Pitch Perfect 2, la recensione
Più centrato, ribelle e soprattutto divertente del precedente, Pitch Perfect 2 centra quell'obiettivo parzialmente mancato dal primo
Questa volta Kay Cannon, libera dall'ingombro dato dal dover rispettare il libro da cui il primo film prendeva le mosse, è lasciata a briglie sciolte. La sua sceneggiatura, messa in scena da Elizabeth Banks (è la prima volta per lei in un lungo) si preoccupa decisamente meno di seguire dei binari canonici ed è libera di graffiare e rovinare qualsiasi cosa. Rovina la storia di seconda opportunità, rovina il trionfo umano, rovina le linee d'amore, il riscatto delle brutte, la grande gara finale e anche lo stage nell'etichetta musicale, non c'è bersaglio o elemento della storia che non sia massacrato da battute, screzi o da un'adesione agli stereotipi talmente eccessiva da risultare comica. Pitch Perfect 2 realmente perfeziona l'idea alla base del primo e nonostante sia nettamente sbilanciato sui dialoghi riesce lo stesso a creare un'aria di ribellione al carattere smielato e conformista del genere cui il film dovrebbe appartenere che ne costituisce il lato migliore. Ancora di più si ribella al carattere smielato con cui cinema e tv, in generale, rappresentano la società e i ruoli dei sessi.

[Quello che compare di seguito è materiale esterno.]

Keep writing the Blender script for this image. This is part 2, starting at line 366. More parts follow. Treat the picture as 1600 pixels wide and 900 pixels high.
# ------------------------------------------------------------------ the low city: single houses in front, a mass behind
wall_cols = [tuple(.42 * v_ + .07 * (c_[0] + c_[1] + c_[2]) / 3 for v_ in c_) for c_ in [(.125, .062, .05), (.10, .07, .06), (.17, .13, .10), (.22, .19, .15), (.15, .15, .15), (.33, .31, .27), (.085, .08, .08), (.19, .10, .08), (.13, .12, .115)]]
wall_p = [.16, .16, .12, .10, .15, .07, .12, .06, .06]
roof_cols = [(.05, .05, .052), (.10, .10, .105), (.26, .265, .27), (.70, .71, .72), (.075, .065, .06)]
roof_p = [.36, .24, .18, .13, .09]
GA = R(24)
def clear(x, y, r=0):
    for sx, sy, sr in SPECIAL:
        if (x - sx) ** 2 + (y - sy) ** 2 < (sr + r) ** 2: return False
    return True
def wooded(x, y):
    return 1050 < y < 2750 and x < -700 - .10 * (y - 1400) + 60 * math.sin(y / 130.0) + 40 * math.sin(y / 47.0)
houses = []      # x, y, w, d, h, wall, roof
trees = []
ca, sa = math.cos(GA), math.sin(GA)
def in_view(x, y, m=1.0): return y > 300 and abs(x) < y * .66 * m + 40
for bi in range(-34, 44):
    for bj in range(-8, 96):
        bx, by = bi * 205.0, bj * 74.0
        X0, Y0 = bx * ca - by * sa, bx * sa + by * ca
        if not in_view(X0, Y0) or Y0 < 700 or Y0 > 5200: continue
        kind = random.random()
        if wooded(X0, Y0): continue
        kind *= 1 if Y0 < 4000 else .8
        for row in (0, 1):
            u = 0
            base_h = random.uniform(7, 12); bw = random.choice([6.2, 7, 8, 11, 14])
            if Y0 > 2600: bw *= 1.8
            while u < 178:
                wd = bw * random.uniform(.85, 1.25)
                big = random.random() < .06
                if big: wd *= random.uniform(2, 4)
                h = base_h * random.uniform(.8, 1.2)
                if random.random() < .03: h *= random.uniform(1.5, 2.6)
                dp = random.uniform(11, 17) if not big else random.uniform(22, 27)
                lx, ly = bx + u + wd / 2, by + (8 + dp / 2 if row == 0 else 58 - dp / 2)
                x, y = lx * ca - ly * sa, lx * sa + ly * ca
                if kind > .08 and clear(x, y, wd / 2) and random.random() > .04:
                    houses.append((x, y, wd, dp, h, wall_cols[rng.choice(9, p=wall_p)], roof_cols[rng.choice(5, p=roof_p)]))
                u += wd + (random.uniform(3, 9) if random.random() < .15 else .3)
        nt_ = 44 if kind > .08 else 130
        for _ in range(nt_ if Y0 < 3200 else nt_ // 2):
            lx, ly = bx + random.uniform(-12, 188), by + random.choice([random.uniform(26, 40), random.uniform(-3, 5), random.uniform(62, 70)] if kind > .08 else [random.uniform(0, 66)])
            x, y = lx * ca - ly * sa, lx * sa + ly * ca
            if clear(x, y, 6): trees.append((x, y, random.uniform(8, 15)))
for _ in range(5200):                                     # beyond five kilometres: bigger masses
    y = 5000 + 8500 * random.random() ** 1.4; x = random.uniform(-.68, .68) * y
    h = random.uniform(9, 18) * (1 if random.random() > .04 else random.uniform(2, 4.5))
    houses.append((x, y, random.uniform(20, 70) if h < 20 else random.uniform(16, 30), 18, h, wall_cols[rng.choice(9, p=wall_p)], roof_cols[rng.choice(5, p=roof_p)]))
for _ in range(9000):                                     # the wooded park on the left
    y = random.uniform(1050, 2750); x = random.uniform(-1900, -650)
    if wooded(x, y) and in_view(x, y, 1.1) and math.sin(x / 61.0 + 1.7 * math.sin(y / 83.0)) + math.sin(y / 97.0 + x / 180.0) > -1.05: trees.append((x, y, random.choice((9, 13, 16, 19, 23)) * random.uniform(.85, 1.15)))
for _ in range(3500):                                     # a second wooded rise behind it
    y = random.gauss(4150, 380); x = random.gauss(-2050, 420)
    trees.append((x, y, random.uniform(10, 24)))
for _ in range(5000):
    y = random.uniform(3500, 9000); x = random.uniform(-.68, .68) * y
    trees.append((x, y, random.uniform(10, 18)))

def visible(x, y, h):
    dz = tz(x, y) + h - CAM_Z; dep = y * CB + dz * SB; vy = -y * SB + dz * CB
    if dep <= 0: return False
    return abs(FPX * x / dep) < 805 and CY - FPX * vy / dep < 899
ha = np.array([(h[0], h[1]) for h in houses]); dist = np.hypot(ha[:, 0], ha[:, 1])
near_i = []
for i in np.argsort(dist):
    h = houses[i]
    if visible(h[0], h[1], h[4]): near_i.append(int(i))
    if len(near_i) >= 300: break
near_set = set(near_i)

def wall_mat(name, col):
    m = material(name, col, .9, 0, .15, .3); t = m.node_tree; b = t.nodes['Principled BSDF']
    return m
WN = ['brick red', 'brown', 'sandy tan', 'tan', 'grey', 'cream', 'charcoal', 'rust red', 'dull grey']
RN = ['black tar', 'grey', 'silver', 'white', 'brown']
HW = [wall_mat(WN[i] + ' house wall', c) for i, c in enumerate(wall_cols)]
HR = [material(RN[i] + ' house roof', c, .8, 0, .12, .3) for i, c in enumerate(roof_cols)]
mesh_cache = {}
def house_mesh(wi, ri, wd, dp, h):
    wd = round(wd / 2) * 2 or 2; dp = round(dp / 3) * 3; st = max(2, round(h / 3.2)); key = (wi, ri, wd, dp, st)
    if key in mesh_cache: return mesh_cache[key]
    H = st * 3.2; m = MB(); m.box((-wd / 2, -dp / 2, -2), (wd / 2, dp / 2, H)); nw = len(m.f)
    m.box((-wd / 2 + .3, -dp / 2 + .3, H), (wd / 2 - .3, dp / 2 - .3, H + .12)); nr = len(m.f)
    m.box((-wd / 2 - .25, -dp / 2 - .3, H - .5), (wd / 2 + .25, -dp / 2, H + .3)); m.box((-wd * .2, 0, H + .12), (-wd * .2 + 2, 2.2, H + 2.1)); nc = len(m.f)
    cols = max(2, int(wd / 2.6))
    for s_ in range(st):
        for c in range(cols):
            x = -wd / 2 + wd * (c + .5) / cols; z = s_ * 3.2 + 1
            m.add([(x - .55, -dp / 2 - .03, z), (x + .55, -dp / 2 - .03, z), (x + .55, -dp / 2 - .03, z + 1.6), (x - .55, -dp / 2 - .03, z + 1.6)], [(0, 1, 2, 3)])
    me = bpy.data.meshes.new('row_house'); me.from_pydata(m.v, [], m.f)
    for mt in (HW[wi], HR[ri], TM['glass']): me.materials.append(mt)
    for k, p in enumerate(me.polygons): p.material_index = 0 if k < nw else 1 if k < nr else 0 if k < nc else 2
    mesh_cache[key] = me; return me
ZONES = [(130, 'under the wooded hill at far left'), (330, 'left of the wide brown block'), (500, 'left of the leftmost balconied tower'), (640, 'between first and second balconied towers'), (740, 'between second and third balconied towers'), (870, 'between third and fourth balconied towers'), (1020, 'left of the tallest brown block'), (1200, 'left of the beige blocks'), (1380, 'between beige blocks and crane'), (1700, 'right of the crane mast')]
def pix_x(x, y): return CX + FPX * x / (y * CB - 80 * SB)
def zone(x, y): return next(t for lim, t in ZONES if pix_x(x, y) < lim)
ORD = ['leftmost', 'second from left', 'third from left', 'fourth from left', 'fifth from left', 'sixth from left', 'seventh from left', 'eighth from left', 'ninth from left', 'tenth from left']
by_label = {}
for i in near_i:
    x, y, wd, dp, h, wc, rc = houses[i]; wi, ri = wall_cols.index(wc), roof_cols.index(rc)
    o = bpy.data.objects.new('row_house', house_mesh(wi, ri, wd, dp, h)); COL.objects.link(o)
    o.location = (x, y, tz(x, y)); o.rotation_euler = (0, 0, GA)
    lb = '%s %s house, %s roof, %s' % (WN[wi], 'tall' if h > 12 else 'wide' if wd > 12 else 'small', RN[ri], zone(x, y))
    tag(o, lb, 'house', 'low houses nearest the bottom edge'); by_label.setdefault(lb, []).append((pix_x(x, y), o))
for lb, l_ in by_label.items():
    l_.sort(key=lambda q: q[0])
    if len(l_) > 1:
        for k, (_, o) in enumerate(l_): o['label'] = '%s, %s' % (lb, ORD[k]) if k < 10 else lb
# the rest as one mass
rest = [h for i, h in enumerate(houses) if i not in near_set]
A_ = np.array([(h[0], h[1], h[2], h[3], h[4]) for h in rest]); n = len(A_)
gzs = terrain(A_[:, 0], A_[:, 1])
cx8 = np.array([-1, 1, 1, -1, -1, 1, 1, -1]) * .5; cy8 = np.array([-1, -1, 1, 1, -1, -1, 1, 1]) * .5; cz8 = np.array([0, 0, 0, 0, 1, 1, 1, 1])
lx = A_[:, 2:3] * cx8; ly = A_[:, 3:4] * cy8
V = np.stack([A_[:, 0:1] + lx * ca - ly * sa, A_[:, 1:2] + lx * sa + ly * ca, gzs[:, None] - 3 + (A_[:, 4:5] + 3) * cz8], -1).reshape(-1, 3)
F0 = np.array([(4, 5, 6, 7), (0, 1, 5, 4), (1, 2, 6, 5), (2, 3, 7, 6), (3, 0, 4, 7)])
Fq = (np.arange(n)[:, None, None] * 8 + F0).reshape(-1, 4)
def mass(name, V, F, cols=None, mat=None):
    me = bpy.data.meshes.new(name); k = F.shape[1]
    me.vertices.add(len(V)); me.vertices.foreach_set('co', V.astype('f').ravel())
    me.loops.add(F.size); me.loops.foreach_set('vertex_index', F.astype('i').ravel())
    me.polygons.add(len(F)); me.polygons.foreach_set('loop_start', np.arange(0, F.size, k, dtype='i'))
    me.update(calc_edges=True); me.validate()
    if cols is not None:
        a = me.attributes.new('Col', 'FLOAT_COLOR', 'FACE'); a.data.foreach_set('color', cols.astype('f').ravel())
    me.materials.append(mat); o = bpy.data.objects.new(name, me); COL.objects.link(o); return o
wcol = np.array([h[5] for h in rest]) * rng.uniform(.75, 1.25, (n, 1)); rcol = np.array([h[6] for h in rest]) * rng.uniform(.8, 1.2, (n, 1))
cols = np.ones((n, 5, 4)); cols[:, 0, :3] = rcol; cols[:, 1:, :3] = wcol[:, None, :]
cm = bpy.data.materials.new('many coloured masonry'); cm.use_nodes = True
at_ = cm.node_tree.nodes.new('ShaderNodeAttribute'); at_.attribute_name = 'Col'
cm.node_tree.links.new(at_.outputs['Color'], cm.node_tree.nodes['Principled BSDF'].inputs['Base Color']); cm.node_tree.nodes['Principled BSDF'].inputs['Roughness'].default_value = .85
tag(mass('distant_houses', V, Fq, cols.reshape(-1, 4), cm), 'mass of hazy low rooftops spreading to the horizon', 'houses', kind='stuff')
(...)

In questa storia di un gruppo di cantanti che cerca di rimediare ad una brutta figura affrontando una prova che sembra più grande di loro, sembra di poter intuire anche qualcosa di superiore alla semplice presa in giro di un genere. C'è nella scrittura di Kay Cannon una qualità insurrezionale contro lo status quo che proviene dritta dalla miglior comicità al cinema e che aderisce molto allo stile di Phil Lord e Chris Miller. Le sue situazioni non sono ribaltate, il suo umorismo non viene dal rovesciare comicamente equilibri solitamente delicati o usuali (ad esempio l'uomo che si finge donna o il cantante in realtà stonato) ma dal ricreare situazioni e personaggi plausibili per pomparne fino all'inverosimile le caratteristiche grottesche. Questo Pitch perfect 2 riesce a farlo in ogni scena (alle volte è anche troppo), come se non esistesse nulla di sensato in quel che accade e come se ogni tentativo di fare qualsiasi cosa apparisse futile e destinato a portare solo più ridicolo ai personaggi.